U.S. Sends Millions to Help Youths in Countries Invading it With Illegal Alien Minors
JUNE 19, 2014
Besides getting slammed with the exorbitant cost of caring for
the recent invasion of illegal immigrant minors, U.S. taxpayers are
doling out $2.5 million for juvenile justice reform in the Central
American countries where they are coming from.It’s as if the United States is a cash cow for this particular cause. The Obama administration claims that the tens of thousands of minors—officially coined Unaccompanied Alien Children or UAC by the government—are suddenly arriving en mass because they’re fleeing violence in their country. Truth is, the three Central American nations sending the overwhelming chunk of illegal aliens—Honduras, El Salvador and Guatemala—have long been renowned as hotbeds of crime that long ago spread north.
The U.S. has been deeply impacted over the years. In fact, the deadliest and most feared street gang in this country, the Mara Salvatrucha (MS-13), was founded in Los Angeles by immigrants who fled El Salvador’s civil war in the 1980s. Since then, the MS-13, well known for its violence and brutality, has spread to most major American cities, including the metro D.C. area where federal authorities say gang members operate prostitution rings using girls as young as 12 years old.
In Central America it’s quite common that children join these deadly criminal enterprises at a very young age. The Obama administration is sending money to “promote alternatives to incarceration” and improve prison conditions for those who do end up in jail in Guatemala, El Salvador and/or Panama. “Corrections systems in these countries suffer from acute overcrowding and inefficiencies which contribute to poor conditions and, at worst, active criminal recruiting and leadership of criminal activities from within prisons,” according to the grant announcement posted by the government.
Uncle Sam’s $2.5 million check will, among other things “improve corrections administration and professionalism” in these Central American countries. It will also create opportunities for “re-socialization” of the offenders through community service, paid work or studies to learn a profession or trade and pay for legal representation. The administration justifies the investment by asserting that it will minimize the impact of international crime and illegal drugs on the United States, its citizens and partner nations.
In the meantime, the U.S. continues taking in Central American youths—and in some cases their parents—that have entered the country through the Rio Grande Valley in Texas. One mainstream newspaper reports this week that there’s no end in sight to the onslaught. “They are now arriving at a rate of more than 35,000 a month,” the article says and the number is expected to reach up to 90,000 across the Southwest border by the end of the year. “Once they are processed, the Border Patrol has been flying many families to other states and releasing them en masse at bust stations with notices to appear in immigration courts at their destinations,” according to the article.
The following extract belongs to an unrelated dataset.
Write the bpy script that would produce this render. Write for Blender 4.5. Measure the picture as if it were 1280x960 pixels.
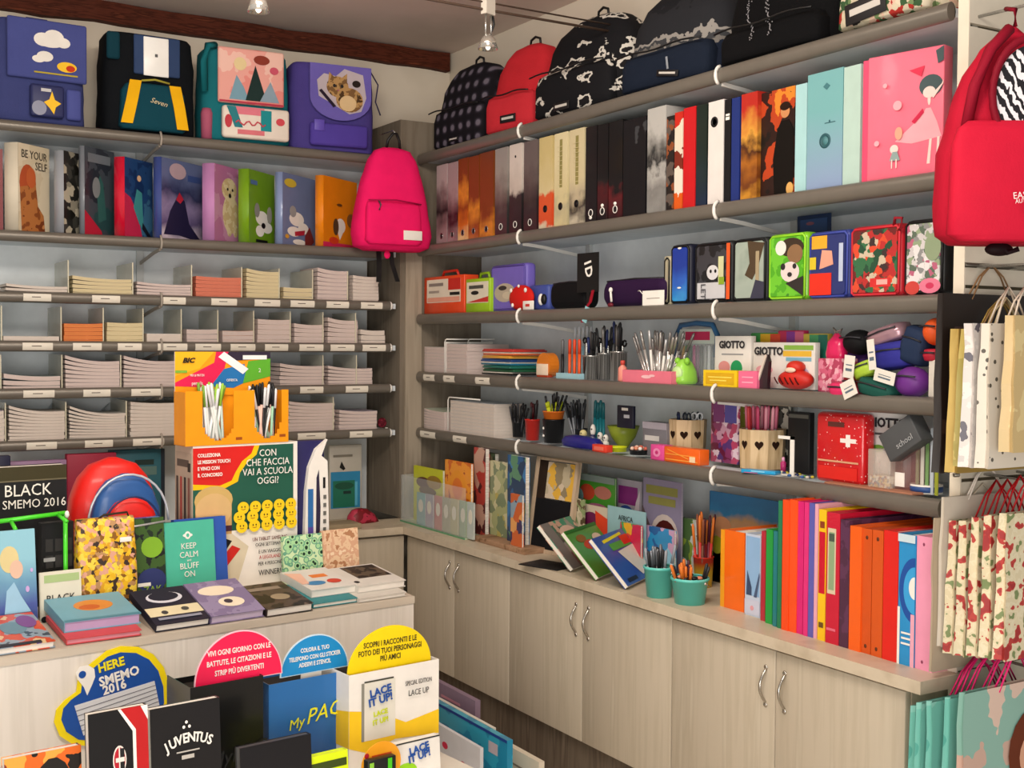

Could there be a bigger compromise of national security?
Judicial Watch has reported extensively on this scandal and what it’s costing American taxpayers. In fact, JW participated in a White House press call last week where senior administration officials revealed that they were asking Congress for more than $2 billion to deal with the “humanitarian crisis.” Art Del Cueto, the president of the Tucson Border Patrol Union, told JW that many of the youths coming in are not little kids, but rather older teens with possible gang affiliations. While they gangbang in the U.S., our government keeps sending money to improve prison conditions for their brethren back home.